The victory of BJP at the centre with the thumping majority after the 2014 Lok Sabha elections with the slogan of ‘minimum government, maximum governance’ falls short of words and has partially failed in the state of J&K.The killings of the common masses are in no way remedies to the political ailments. There should be the ultimate regard for the human lives. Why has the blood of the people become so cheap .When will peace return to the valley of Kashmir? The government of India had constituted an expert committee in July 2016 to explore other possible alternatives to pellet guns as non-lethal weapons. Although, the committee submitted its report and the recommendations were taken into account by the government for implementation. But, what happened afterwards lies in the public domain for discussion. The use of pellet guns is tantamount to the violation of rights of the people.

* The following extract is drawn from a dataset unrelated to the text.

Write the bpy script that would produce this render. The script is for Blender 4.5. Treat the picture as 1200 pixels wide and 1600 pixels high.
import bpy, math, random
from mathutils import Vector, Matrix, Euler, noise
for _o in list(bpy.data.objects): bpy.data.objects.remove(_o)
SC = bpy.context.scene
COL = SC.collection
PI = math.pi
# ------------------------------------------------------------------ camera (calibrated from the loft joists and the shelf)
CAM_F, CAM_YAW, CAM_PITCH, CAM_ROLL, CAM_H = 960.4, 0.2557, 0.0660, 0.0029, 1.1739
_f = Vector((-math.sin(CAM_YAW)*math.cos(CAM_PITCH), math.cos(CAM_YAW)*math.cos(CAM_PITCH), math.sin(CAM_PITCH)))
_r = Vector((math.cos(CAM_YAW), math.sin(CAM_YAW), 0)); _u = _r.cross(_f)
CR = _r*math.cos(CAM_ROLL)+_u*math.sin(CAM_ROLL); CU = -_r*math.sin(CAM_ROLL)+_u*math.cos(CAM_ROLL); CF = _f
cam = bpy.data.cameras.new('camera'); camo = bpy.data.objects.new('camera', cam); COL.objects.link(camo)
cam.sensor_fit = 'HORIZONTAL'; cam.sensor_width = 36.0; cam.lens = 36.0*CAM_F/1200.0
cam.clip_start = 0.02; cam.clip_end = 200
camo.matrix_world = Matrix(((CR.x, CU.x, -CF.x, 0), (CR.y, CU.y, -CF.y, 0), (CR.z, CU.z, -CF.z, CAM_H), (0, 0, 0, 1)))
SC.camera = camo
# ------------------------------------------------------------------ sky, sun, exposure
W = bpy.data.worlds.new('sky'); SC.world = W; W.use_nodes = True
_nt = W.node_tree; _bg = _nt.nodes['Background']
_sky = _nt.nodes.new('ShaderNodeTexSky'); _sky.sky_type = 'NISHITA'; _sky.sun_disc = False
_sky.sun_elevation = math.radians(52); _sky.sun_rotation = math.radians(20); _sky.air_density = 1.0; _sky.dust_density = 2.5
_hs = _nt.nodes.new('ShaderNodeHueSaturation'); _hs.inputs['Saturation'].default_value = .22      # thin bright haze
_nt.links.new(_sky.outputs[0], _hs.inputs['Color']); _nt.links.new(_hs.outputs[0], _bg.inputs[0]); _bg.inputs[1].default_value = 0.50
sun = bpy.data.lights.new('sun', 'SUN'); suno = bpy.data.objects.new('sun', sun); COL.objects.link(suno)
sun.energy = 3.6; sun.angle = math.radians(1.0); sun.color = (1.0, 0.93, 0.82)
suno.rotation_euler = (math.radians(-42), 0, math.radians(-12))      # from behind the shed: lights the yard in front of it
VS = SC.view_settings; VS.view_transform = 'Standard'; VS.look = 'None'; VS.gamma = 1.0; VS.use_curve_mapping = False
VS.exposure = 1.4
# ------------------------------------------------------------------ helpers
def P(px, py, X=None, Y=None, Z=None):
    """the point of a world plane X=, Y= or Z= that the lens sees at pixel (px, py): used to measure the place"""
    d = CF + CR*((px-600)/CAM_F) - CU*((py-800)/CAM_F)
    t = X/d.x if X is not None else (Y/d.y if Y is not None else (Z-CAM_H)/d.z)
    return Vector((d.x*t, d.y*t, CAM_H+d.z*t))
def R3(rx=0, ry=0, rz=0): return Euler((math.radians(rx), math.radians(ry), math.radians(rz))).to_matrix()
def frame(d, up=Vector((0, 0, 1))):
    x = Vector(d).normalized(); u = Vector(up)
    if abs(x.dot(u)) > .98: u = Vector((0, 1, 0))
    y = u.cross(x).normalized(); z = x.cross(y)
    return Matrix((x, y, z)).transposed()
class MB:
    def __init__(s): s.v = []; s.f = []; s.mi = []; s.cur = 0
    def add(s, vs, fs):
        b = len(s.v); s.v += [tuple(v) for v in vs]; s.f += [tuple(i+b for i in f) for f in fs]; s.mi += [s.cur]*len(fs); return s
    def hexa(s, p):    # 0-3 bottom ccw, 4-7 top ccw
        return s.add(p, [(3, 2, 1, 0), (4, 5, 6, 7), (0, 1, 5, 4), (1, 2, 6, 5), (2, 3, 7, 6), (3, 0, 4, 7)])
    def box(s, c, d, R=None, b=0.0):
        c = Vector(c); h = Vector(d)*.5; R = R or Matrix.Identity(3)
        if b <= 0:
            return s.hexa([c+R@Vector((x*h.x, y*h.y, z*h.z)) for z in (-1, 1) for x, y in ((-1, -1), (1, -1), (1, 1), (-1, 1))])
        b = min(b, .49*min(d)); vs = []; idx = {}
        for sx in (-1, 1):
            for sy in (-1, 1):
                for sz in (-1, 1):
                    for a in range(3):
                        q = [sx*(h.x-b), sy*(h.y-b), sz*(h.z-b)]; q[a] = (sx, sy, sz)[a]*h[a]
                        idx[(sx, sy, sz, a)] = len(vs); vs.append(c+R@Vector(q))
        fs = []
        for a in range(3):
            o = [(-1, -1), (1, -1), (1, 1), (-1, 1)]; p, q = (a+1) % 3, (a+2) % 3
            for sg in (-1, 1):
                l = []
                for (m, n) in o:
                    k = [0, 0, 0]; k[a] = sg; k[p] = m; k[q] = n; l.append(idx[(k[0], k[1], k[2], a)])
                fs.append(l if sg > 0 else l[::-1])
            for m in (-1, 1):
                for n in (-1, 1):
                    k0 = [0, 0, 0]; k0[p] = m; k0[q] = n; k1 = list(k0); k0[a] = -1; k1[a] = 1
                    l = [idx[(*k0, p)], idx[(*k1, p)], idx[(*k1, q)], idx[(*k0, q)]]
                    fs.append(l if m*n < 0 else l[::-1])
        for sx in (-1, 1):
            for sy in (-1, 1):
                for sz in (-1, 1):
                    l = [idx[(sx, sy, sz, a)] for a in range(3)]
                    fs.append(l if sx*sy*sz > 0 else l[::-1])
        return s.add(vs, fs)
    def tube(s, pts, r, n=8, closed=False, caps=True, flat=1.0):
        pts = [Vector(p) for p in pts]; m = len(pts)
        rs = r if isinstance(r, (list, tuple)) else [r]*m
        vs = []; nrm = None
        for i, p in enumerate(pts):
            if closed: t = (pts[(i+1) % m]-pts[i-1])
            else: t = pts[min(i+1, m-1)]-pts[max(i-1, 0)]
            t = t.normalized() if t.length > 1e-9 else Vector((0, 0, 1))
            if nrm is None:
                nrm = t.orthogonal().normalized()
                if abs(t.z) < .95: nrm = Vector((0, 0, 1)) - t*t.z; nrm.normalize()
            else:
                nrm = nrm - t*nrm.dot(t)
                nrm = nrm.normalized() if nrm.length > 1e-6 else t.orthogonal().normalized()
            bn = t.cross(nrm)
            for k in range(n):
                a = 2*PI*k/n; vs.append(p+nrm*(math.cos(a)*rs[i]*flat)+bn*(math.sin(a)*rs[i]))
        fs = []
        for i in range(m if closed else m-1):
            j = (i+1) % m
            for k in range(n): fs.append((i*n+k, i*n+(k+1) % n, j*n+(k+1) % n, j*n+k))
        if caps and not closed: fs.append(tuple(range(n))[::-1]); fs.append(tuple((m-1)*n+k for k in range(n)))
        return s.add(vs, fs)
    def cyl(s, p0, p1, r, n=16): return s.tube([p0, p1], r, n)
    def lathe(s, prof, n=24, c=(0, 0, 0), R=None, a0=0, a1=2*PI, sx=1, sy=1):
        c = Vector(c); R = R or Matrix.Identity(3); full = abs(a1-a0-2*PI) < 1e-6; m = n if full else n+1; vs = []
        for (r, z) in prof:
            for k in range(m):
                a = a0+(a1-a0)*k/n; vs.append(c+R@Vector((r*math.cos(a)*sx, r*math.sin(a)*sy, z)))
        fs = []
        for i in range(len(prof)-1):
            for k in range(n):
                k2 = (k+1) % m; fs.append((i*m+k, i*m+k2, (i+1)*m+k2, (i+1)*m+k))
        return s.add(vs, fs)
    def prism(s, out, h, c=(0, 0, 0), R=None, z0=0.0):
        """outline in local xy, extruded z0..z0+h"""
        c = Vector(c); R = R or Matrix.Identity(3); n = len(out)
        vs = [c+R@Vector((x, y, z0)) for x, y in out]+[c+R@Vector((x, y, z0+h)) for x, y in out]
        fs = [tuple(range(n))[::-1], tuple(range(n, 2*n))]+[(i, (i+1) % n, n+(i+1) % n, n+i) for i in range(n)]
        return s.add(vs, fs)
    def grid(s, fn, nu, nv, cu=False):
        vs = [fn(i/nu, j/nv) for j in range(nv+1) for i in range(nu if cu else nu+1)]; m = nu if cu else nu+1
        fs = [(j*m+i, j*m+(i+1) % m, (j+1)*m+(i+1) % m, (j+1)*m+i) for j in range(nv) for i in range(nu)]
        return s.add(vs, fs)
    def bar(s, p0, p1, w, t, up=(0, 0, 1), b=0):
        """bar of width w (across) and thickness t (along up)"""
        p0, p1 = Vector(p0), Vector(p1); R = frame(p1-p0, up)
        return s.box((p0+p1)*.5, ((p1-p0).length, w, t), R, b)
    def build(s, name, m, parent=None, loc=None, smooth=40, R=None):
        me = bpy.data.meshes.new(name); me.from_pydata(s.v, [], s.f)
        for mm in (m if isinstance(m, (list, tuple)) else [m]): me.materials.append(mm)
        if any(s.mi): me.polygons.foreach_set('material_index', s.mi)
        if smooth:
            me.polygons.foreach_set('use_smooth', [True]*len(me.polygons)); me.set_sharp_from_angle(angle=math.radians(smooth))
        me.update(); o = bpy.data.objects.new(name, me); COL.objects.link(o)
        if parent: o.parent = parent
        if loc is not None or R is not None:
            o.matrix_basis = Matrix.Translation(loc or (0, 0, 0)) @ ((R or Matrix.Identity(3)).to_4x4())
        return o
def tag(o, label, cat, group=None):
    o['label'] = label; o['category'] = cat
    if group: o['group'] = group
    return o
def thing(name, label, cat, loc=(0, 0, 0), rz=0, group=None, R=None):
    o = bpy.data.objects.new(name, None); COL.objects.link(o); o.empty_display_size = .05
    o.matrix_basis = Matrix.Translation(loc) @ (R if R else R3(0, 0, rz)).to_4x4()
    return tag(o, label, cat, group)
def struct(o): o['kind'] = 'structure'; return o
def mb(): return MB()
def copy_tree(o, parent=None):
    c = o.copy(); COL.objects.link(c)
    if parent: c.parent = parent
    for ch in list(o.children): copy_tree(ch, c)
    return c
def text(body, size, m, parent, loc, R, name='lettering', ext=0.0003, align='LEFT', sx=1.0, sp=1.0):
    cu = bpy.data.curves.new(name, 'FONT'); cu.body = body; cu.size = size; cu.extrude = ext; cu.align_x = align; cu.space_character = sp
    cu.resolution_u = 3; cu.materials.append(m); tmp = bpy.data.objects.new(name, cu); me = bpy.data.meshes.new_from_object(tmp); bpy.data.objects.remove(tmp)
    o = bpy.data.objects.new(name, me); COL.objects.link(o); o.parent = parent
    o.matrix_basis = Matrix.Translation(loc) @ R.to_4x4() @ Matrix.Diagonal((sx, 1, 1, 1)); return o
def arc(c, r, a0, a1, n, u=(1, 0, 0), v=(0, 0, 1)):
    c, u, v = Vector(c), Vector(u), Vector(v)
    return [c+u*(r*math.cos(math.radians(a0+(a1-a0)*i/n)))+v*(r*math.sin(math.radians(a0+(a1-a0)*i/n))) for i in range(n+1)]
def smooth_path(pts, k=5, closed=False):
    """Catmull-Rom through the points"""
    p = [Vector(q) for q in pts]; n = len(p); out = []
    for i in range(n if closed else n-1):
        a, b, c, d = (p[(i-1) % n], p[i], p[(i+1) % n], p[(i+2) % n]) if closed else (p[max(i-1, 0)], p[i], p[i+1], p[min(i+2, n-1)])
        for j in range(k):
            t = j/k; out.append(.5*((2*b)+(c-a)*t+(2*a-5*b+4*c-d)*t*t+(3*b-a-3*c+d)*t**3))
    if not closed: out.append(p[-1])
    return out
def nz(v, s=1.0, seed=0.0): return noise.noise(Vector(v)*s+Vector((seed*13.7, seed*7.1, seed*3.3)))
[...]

In order to direct the valley towards the state of peace and development, the role of multiple players of India, Pakistan and Valley is necessary. This way the government can make a significant contribution in the restoration of normalcy. The need of the hour is the unity of all the stakeholders of the society, like government, non-governmental parties, NGO’s, etc. to help these pellet victims via financial or other means.

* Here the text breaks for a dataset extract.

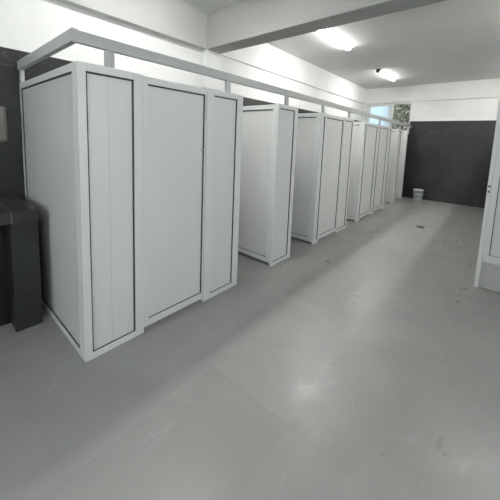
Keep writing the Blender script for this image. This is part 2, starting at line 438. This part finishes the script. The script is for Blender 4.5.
# ------------------------------------------------------------------ lamps
def lamp(x, y0, y1, label, power):
    t = thing('batten_lamp', (x, y0, ZC), label, 'ceiling lamp', 'batten lamps on the ceiling')
    Ln = y1 - y0
    obj('housing', B((-0.043, 0.043, 0, Ln, -0.018, 0.0)), M['lamp_body'], t, bevel=0.003)
    prof = [(0.040*math.cos(a), -0.0185 - 0.028*math.sin(a)) for a in [math.pi*k/14 for k in range(15)]]
    def half(y0, y1, k):
        bm = bmesh.new()
        A = [bm.verts.new((px*k, y0, -0.0185 + (pz+0.0185)*k)) for px, pz in prof]; Bv = [bm.verts.new((px*k, y1, -0.0185 + (pz+0.0185)*k)) for px, pz in prof]
        for q in range(14): bm.faces.new((A[q], A[q+1], Bv[q+1], Bv[q]))
        bm.faces.new((A[0], Bv[0], Bv[14], A[14])); bm.faces.new(A); bm.faces.new(Bv[::-1])
        return bm
    obj('end_cap', half(0.0, 0.018, 1.06), M['lamp_body'], t); obj('end_cap', half(Ln-0.018, Ln, 1.06), M['lamp_body'], t)
    obj('diffuser', half(0.0185, Ln-0.0185, 1.0), tubemat(power), t)
    return t
lamp(-2.30, 4.20, 5.42, 'lit batten lamp on the ceiling just behind the cross beam', 44)
t2 = lamp(-2.32, 7.35, 8.57, 'lit batten lamp on the ceiling near the far window, dark cap at one end', 38)
obj('starter', B((-0.05, 0.03, -0.09, -0.001, -0.07, 0.0)), M['gasket'], t2, bevel=0.004)
lamp(0.42, 4.55, 5.77, 'lit batten lamp outside the frame above the right row', 52)
lamp(0.42, 7.70, 8.92, 'lit batten lamp outside the frame, over the far end of the right row', 38)
lamp(-2.30, 0.95, 2.17, 'lit batten lamp outside the frame above the nearest cubicle', 38)
lamp(0.42, -1.5, -0.28, 'unseen batten lamp added behind the camera for fill light', 28)  # added lamp, strengthens the light on cubicle fronts and end panel

# ------------------------------------------------------------------ bucket, drain
b = thing('bucket', (-1.61, 9.52, 0), 'small white plastic bucket on the floor against the dark end wall', 'bucket')
b.scale = (0.86, 0.86, 0.9)
bm = bmesh.new()
lathe(bm, (0,0,0), [(0.118, 0.0), (0.125, 0.006), (0.150, 0.32), (0.158, 0.32), (0.158, 0.345), (0.146, 0.345), (0.142, 0.30), (0.118, 0.02)])
obj('bucket_body', bm, M['bucket'], b, smooth=True)
bm = bmesh.new(); lathe(bm, (0,0,0), [(0.1285, 0.07), (0.1295, 0.07), (0.1440, 0.22), (0.1425, 0.22)])
bmesh.ops.delete(bm, geom=[v for v in bm.verts if v.co.y > 0.02 or v.co.x < -0.08], context='VERTS')
obj('printed_band', bm, M['label_grey'], b, smooth=True)
bm = bmesh.new(); lathe(bm, (0,0,0), [(0.13, 0.24), (0.139, 0.285), (0.09, 0.315), (0.03, 0.30)])
obj('dark_bag', bm, M['bucket_in'], b, smooth=True)
bm = bmesh.new()
tube(bm, [(0.16*math.cos(a), -0.02-0.10*math.sin(a), 0.325-0.12*math.sin(a)) for a in [math.pi*k/14 for k in range(15)]], 0.004)
obj('handle', bm, M['steel'], b)
dr = thing('floor_drain', (-0.97, 6.33, 0), 'small dark drain grate set in the middle of the grey floor', 'floor drain')
obj('drain_frame', B((-0.09, 0.09, -0.12, -0.075, 0.0, 0.004), (-0.09, 0.09, 0.075, 0.12, 0, 0.004), (-0.09, -0.065, -0.075, 0.075, 0, 0.004), (0.065, 0.09, -0.075, 0.075, 0, 0.004)), M['drain'], dr)
obj('drain_grate', B((-0.065, 0.065, -0.075, 0.075, 0.0005, 0.003)), M['dark_metal'], dr)

# ------------------------------------------------------------------ world, sun-less overcast sky
wd = bpy.data.worlds.new('sky'); SC.world = wd; wd.use_nodes = True
bg = wd.node_tree.nodes['Background']
bg.inputs[0].default_value = (0.86, 0.93, 0.97, 1); bg.inputs[1].default_value = 1.0

# unseen area lights added outside the two added windows to lift the near bay
def fill_light(sx, sy, energy, loc, d):
    ld = bpy.data.lights.new('added_fill_light', 'AREA'); ld.shape = 'RECTANGLE'; ld.size = sx; ld.size_y = sy
    ld.energy = energy; ld.color = (1.0, 0.985, 0.95)
    lo = bpy.data.objects.new('added_fill_light', ld); C.objects.link(lo)
    lo.location = loc; lo.rotation_euler = Vector(d).to_track_quat('-Z', 'Y').to_euler()
fill_light(NX1-NX0, NZ1-NZ0, 14, ((NX0+NX1)/2, YN-0.25, (NZ0+NZ1)/2), (0, 1, -0.05))
fill_light(RY1-RY0, RZB-RZA, 5, (WR+0.25, (RY0+RY1)/2, (RZA+RZB)/2), (-1, 0, -0.02))

# ------------------------------------------------------------------ camera
cam = bpy.data.cameras.new('camera'); co = bpy.data.objects.new('camera', cam); C.objects.link(co)
r = Vector((0.7581134, 0.6509748, 0.0386767)); u = Vector((-0.1034551, 0.0615004, 0.9927310)); f = Vector((-0.6438642, 0.7566039, -0.1139709))
m = Matrix.Identity(4)
for i in range(3): m[i][0] = r[i]; m[i][1] = u[i]; m[i][2] = -f[i]
m[2][3] = 1.5631
co.matrix_world = m
cam.sensor_width = 36; cam.sensor_fit = 'HORIZONTAL'; cam.lens = 36 * 286.784 / 500
cam.shift_y = -(250 - 172.665) / 500
cam.clip_start = 0.05
SC.camera = co
vs = SC.view_settings
vs.view_transform = 'Standard'; vs.look = 'None'; vs.gamma = 1; vs.use_curve_mapping = False
vs.exposure = 1.27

Although, there has been a strong criticism of the use of pellet guns not only at the local level ,but also at the international level, but the main part of the problem resolution lies with the government of India and the state. Although, much has been said and written about the people of Kashmir with the flow of waters of the river Jhelum, but the stability of the region is a farfetched dream. Here, comes the role of the government into play. The use of pellet guns against the dissenting masses has wreaked havoc and wounded the collective psyche of the people, particularly those who have lost their near and dear ones due to the deadly metallic balls. Those who have fully or partially lost the vision and are living in dark suffer in silence. The government should review the situation and put a full stop for the future use of pellet guns. Those who have lost their dear ones should be financially compensated or by provision of bread and butter. However, the clarion call of the people is the complete ban and stoppage of these pellet guns in order to prevent the further damage and restore the faith of the people in the system. The government of India should pass a resolution to put a terminal pause to the use of pellet guns in the state of Jammu and Kashmir.

The vital task for the current times is to build a consensus for the total pellet ban. The use of non-lethal methods by the security agencies like water cannons could be the best alternatives. This will not only restore the faith of the people in governance, but also generate a feeling of belongingness among the masses. The bruised scars of the pellets have defaulted the trust of the people in the political system. Although, the situation is worrisome for one and all, but, in which direction the boat sails lies with the future course of action. After all action speaks louder than the words.